I was faced with a doe, whom I consider to be the best rabbit in my rabbitry, that just turned 8 months old and was over senior weight that would be a year old in mid-September. It is usually advisable for a doe to have her first kindle before she turns a year old—something to do with bones of the hips and ease of kindling later on. At the earliest, she would be kindling between the first and mid-October, after she was a year old. That would also depend on the temperatures and the fertility of my bucks.

The second consideration is that our newly ARBA approved club, Georgia Silver Fox Rabbit Breeders (GSFRB) is having its first specialty show in  Perry, GA on November 16th. This is a big do-not-want-to-miss show for all my best does and I rather not take Zin when she might be out of condition from nursing.

The only solution to my dilemma seem to be breeding her again right now in mid May, when the buck should be still fertile.
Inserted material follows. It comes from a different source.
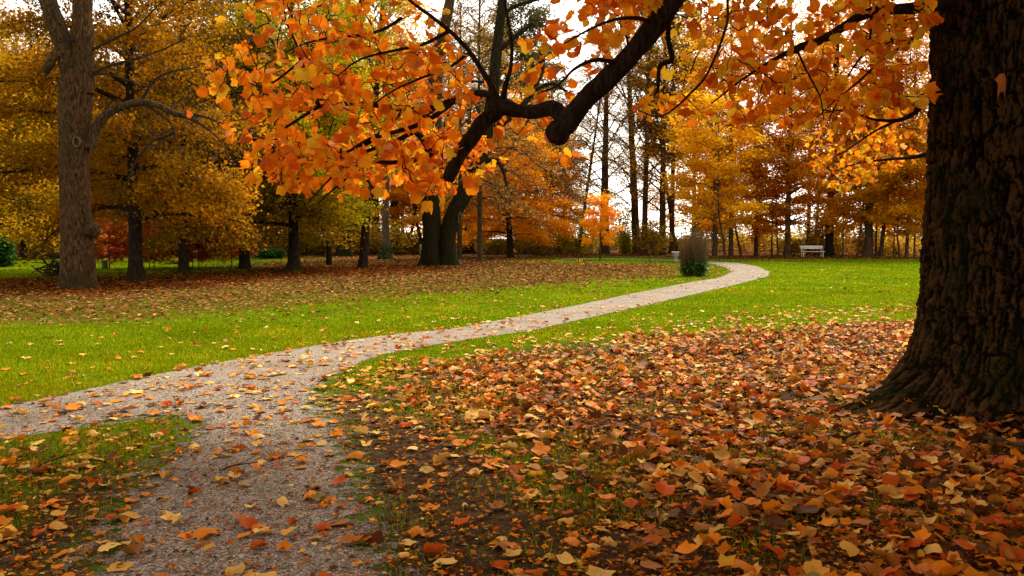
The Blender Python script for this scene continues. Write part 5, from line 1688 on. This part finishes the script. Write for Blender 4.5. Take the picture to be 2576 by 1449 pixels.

Bucks can become heat sterile, so it is good that we have had a cooler start into summer, but it is heating up now. Torn between the two should do's, I made the decision for the one I felt I could have some control over, I bred her again to Starry Knight and she readily lifted. From this point on, I will be considering Zin's pregnancy a high-risk one.

We have a few plans to keep her cool and healthy above and beyond what we do for all the rabbits, which is to have fans on each cage. I could place her in a two-hole carrier with the divider removed in the garage, which is under part of the house and is always much cooler than outside, during the day and take her back out at night so she has more room to romp around in the cooler night. Our concern is the moving back and forth might be upsetting to her, but this is my top pick of solutions, since we presently do not have the room for in a regular cage in the garage. I would keep her inside close to her kindling date and two weeks after when the kits open their eyes. I might start this to see how she takes to it in just a few days as the temperatures are predicted to be in the high 80s to mid 90s.

My husband suggested keeping her fan on a large with ice bottle in the air flow, which I will begin to implement today to see how she takes to it also. We have had rabbits that seem upset with the ice bottles before and only increased their activity during the hottest part of the day.

I still do not think it is even remotely a good idea to breed in the summer and we just never have done it, even as meat breeders, but I am confident that we can keep her cool enough to make it less risky for a single doe and the winner for me is still the garage during the day. By the way, I get that gauges are not always that accurate, but I can feel the differences so I think they are very close.